If they lower interest rates to make housing affordable, not only will the housing bubble continue off the charts once more, but inflation will keep rising as consumption increases. These 14 interest rate increases still have NOT dampened consumer spending. You cannot lower rates to save homeowners or to make the CPI look lower, because it won't work. If it were that easy, they would have done it already. The Fed has briliant economists, hundreds of them, mulling this all day long.

Believe me, if lowering interest rates would bail out housing and the economy while reducing inflation, IT WOULD HAVE BEEN DONE. Because it is painless.
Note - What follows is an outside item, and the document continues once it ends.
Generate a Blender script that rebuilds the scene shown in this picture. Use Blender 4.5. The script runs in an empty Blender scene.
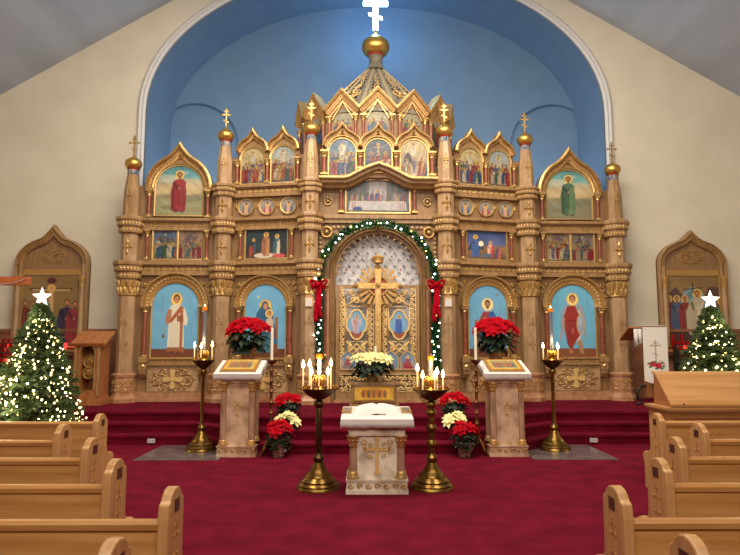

But they haven't done it BECAUSE IT CANNOT WORK.

Anonymous said...

Some of you are missing the point of this story, which is to demonstrate how ridiculous monetary policy has become as a result of attempting to manage only certain prices and substituting one thing for another in an era of wild asset price inflation

In this case, Tim correctly states that all else equal, if interest rates were lowered, core CPI would likely go down because rental costs would go down due to decreased demand for rental housing as more people would be buying homes again.

Back in the 70s and 80s when we didn't import so many inexpensive foreign goods, rising wages would result in rising consumer prices, which then resulted in rising wages, and the cycle fed on itself. Today the system is completely different as a result of how the CPI is constructed, how productivity has changed, and how inexpensive imported goods put downward price pressure on both consumer price and wages.

The result is what the Europeans view as a fundamentally flawed approach to monetary policy where too much emphasis is placed on narrow price indexes, and not enough emphasis is placed on monetary aggregrates and other factors.

Anonymous said...

Great post, Tim. Its a ruse and Bernanke knows it. The goal here is to save the dollar. Incidentally doing this would have effects similar to fighting inflation--for example, keeping imports from becoming excessively expensive (yes, pushed far enough, the Chinese will float against us).

Anonymous said...

Yes it's a ruse and they know it. However it's more than saving the dollar.

Why does everyone assume the Fed's stated goals are the same as their real goals?

If the Fed is the source of all inflation, then how can they claim to "fight inflation"? To "fight inflation" they'd simply stop creating money. Therefore, it's obvious the only thing they are really fighting is the *perception* of inflation.

But isn't that deception with the intent to profit? Print money and inflate, but look over here... nothing to see folks.

Isn't that fraud?

Anonymous said...

Here's the definition of "fraud":

1. A deception deliberately practiced in order to secure unfair or unlawful gain.
2. A piece of trickery; a trick.

http://dictionary.reference.com/browse/fraud


So we have a central bank who states that there is no inflation and that they are actively fighting inflation.

But they are simultaneously expanding the money supply for their own gain. The more they lend, the more interest they collect.

deliberate deception... secure an unfair gain... trickery through CPI distortions...

YES, that is the EXACT definition of fraud. I don't think you could come up with a more clear-cut case of fraud than the Fed.


So our central bank the one controlling key parts of our economy... just proven to be fraudulent.

Anonymous said...

Fed officials now seem worried that we may be seeing the start of another round of self-sustaining inflation. But is that a realistic fear? Only if you think we can have a wage-price spiral without, you know, the wages part.